Hierarchical enhancement of carbon fiber reinforced polymer laminate with randomly hybridized carbon nanotubes and aramid‐pulp micro/nano‐fibers

Abstract In this study, inspired by human teeth, random hybrid carbon nanotubes (CNTs) and aramid‐pulp micro/nano‐fibers (AP) with different mixing ratios were experimentally interleaved into carbon fiber reinforced polymer (CFRP) panels to form a gradient interface for hierarchical enhancement and synthetic effects. Due to different out‐of‐plane movability or penetrability of the CNTs, AP, and resin, 3rd and 4th order bio‐inspired gradient interfaces between the carbon‐fiber plies were formed in situ.

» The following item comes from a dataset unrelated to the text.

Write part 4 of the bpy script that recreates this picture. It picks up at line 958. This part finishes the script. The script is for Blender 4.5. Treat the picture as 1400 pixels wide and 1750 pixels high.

According to flexural testing, hybrid CNT/AP‐interleaved CFRP with a CNT of 3.6 gsm and an AP of 2.4 gsm showed an improvement of 47.35% in flexural strength. Furthermore, the synthetic effects of hybrid CNT/AP‐interleaving were investigated by analyzing the mer3its and demerits of the CNT‐ or AP‐interleaving methods. It was identified that the hybridization of multiple length‐scale fibers as interleaves can be used to produce more hierarchical enhancements and synthetic effects. The new insights into multi‐scale strengthening mechanisms were systematically revealed from the models of hierarchical fiber‐bridging. And the graded penetration mechanisms of multi‐scale fiber‐reinforced CFRP laminates were analyzed. Highlights The in situ gradient interfaces form by Z‐direction penetration of CNT/AP. CNT/AP‐interleaving can form hierarchical enhancements and synthetic effects. Multi‐scale strengthening via fiber‐bridging and graded penetrations achieved. More fiber‐bridging occur at sub‐surface regions of the carbon‐fiber plies.